L’action étatique s’est d’abord concentrée, dès les années 1930 et 1940, sur la préservation de la ressource, en régulant et même en interdisant – avec la collaboration de la Compagnie de la baie d’Hudson – la chasse aux castors, inversant avec succès la diminution catastrophique de leur nombre. Si les autochtones ont reconnu l’intérêt de telles mesures, ils ont cependant perdu par là le contrôle de cette ressource essentielle et de certaines terres. Puis, au cours des années 1950, c’est la mise en place d’une gamme complète de programmes publics (aide sociale, scolarisation, actions sanitaires) qui transforme leur mode de vie. L’instauration d’un contrôle sur la société par une bureaucratie étatique extérieure et paternaliste, persuadée de savoir ce qui convient le mieux aux Cris (et aux Inuit), caractérise ce que Toby Morantz appelle un « colonialisme bureaucratique », concept largement ignoré par l’historiographie canadienne. Cette forme de colonialisme se distingue du colonialisme plus traditionnel, lequel implique la colonisation des terres, le refoulement toujours plus loin des autochtones ou leur transformation en dominés. En se fondant sur l’histoire orale des Cris, l’auteur montre que ces bouleversements ne se sont pas faits sans résistance. La plus remarquable est sans conteste la réussite des autochtones, au début des années 1970, à imposer des négociations au gouvernement québécois sur son projet de construction de gigantesques barrages hydro-électriques dans la baie James. Les Cris ont alors obtenu, d’une part, la modification du projet, pour réduire les dommages à l’environnement, et des compensations financières – favorisant l’essor d’une économie autochtone qui s’éloigne de la chasse et de la cueillette avec le développement d’une activité forestière et touristique. Mais ils ont aussi obtenu, d’autre part, la reconnaissance de leur autonomie politique par l’instauration de pouvoirs locaux et d’une autorité régionale, contrôlant l’éducation, la santé et les services sociaux placés sous juridiction provinciale, mais financés par la fédération. Ainsi, le régime foncier et les relations sociales qui le fondent persistent et, trente ans après ce premier accord, les Cris ont su, selon Toby Morantz, conserver leur identité, tout en s’adaptant à la réalité canadienne et mondiale.

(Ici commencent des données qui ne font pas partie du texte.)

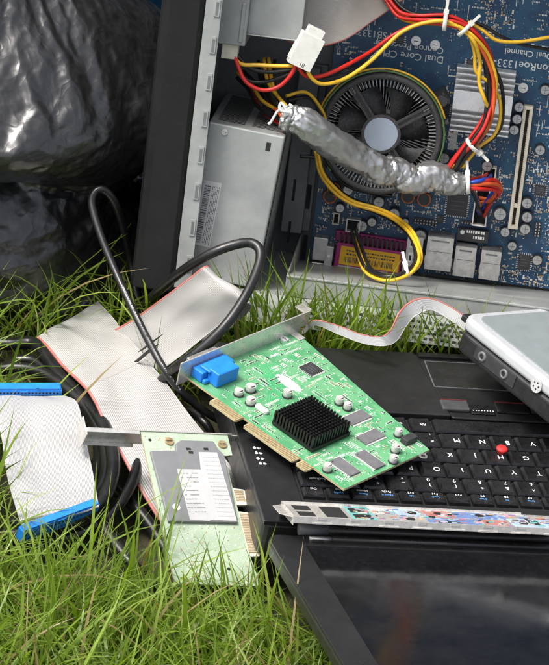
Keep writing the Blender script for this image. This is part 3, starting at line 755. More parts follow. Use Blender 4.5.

Ce travail fouillé, en confrontant les politiques coloniales (ici bureaucratiques) aux modalités d’adaptation et de résistance d’une société amérindienne, démontre toute l’importance de ne pas simplement considérer comme des victimes les populations autochtones incorporées à l’économie-monde. Mais le cas des Cris de la baie James, précisément en raison des conditions singulières d’une politique de comptoirs en concurrence puis d’un colonialisme bureaucratique, ne permet pas pour autant d’occulter l’anéantissement des sociétés amérindiennes confrontées à l’expansion d’une économie-monde pratiquant un colonialisme traditionnel! Même si, là aussi, une réalité amérindienne persiste presque partout, et si le désastre passé resurgit parfois même avec force…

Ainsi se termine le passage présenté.